Alternative Issue

個人的な思考実験の、更に下書き的な場所です。 自分自身で消化し切れていないことも書いています。 組織や職業上の立場を反映したものでは一切ありません。

モイーズと朴槿恵

 別にこの二人に何か含むところがあるわけではないが、立場上引くに引けなくなっている状況が似ているようにも感じており、その境遇に同情を禁じ得ない。モイーズとは、サッカー日本代表香川真司選手が現在所属しているイギリスプレミアリーグの雄である、マンチェスターユナイテッド(以下「マンU」)というチームの監督である。今シーズンから指揮を執ることになったが、香川選手をはじめとする一部の選手の起用方法で物議を醸している。自ら信じるサッカースタイルが現時点ではチームと馴染んでおらず、思うような結果が残せていない状況である。
 ここ数試合は調子が良いようなので一時的にはバッシングも止みつつあるようだが、少し前には他のチームのサポーターから絶大な支持を得ていた。要するに、昨年の優勝チームである強豪マンUが弱体化することは大歓迎という意味である。この状況を覆すには、監督としての力量を発揮してチームの勝利を積み重ねるしか方法はないが、現状はまだまだ先行き不透明な模様だろうと感じる。

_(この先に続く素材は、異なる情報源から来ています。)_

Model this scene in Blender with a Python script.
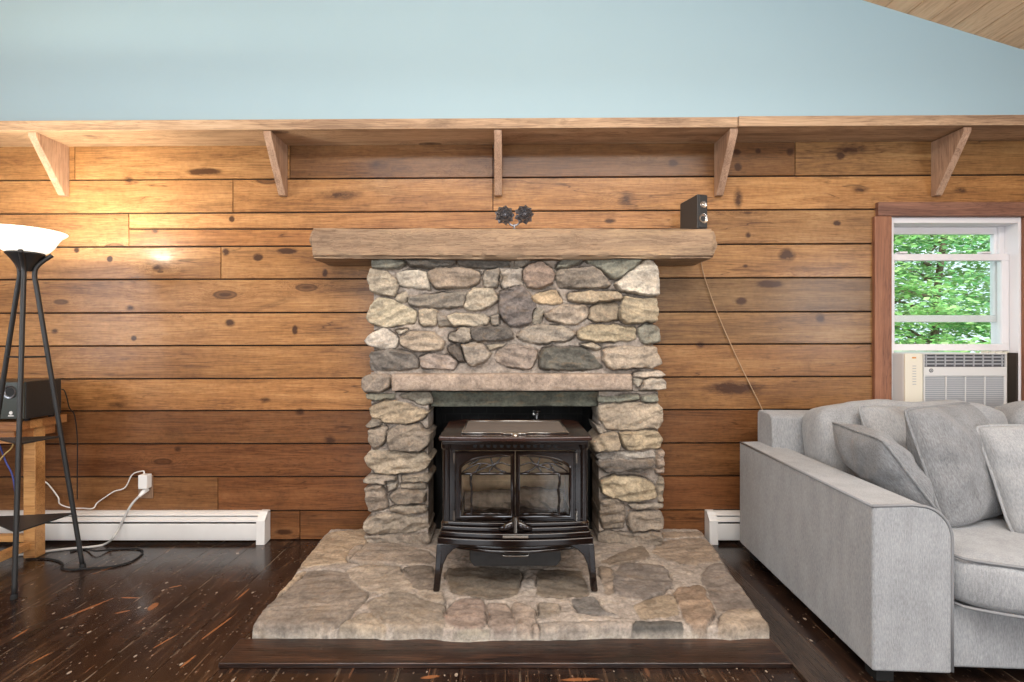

 後者は言うまでもなく韓国の現大統領である。父親も大統領であったが、元日本軍の軍人であったということから親日的ではないかと厳しい評価を受けており、それを覆すためには日本に対する一切の妥協ができない状況に追い込まれている。
 それが全てではないかもしれないが、日本の安倍総理が対話の扉はオープンであると常に公表していても、日本側の姿勢が変わらない限り対話の必要はないと言い続けている。それを日本に向かって言うのはまだわかるが、アメリカに行って話し欧州に向かい持ち出す(http://headlines.yahoo.co.jp/hl?a=20131104-00000024-jij-kr)。こうした日本との対話を拒む行動には、反日の先導を仕切っている韓国マスコミからも懸念の声が上がっているが、今さらスタイルを変更できないという思いもあるかもしれない。
 笑ってはいけないのだが、それでも面白いのはこうした朴大統領の行動を非常に好意的に評価しているのが、日本の一部ネットにおける意見であることだ。このまま朴大統領が会談を拒否し続けてほしいという意味である。「日本から摺り寄る必要はもはやない」というのがこうした言論スペースの主流な意見となっている。

 いずれにしても、敵から評価されるというのは屈辱以上のものではないような気もするが、自らの存在義意を際立てようとする行為が評価対象なだけに何ともやるせない。前者はそれでも信念を貫いて結果を出しさえすれば展望も開けるのだろうが、後者にはその展望も見出しにくいだけに徒労感が甚だしい。これはまでは、表向きは強硬な姿勢を見せていても、裏側では日本に媚びることでバランスをとってきたが、そのスタイルはここにきて破綻の様相を見せている。
 日本側からすれば、中国に近づきつつある韓国に対して助け舟を出す必要性がかつてと比べれば大きく低下していることもあって、韓国のヒートアップと比較していたって冷静に会話のチャンネルは開かれていると繰り返すだけでよい。当然欧米各国に対しても非常にわかりやすい言葉で状況を伝えることもできる。加えて、金融危機からの立ち直り状況にある欧米からすれば、現在の日本経済の復活は非常に望ましいことでもあって、わざわざ日本を叩かなければならない理由もない。
 すなわち、朴大統領の試みは大した成果を上げることができないであろうことが容易に推測できる。

 私の素直な感想であるが、チキンレースを挑みかけているが日本は無関心でそれに乗ってこない状況のように映る。無駄な努力どころか、欧米諸国は日本にむしろ同情的になるのではないかと感じる次第なのだ。朴大統領の微妙な政治的立ち位置は理解できなくないが、韓国の反日を主導するメディア以上の強硬路線は、一時的に民心を買うことができたとしても副作用はかなり大きくなると思う。裏からは、平昌冬季オリンピック等への経済協力打診の噂も絶えないが、現状では日本の世論が露骨なそれを許さないであろう。
 別に日本に摺り寄れとは言わない。ただ、IMFによるストレステストの結果はまだ公表されていないようだが、政府の借金は隠れ借金を加えるとGDP比率で130%近いことは既に韓国の中央日報が記事にしているし、逆に日本の場合には資産を差し引けばGDP比100%を切ると言われている。日本の政府の借金を揶揄することが多い韓国メディアではあるが、現実には韓国の方が苦しい事情なのである。
 こうした現状を直視したならば、関係改善に動くべきなのが本来のあり方であろうが、どうやら朴大統領にとっては国内批判の方が随分と怖いようである。そして、日本の嫌韓的なネット言論はそれを見て楽しんでいるのである。

 まあ、ネタとしては今後の新たなる展開を期待したい。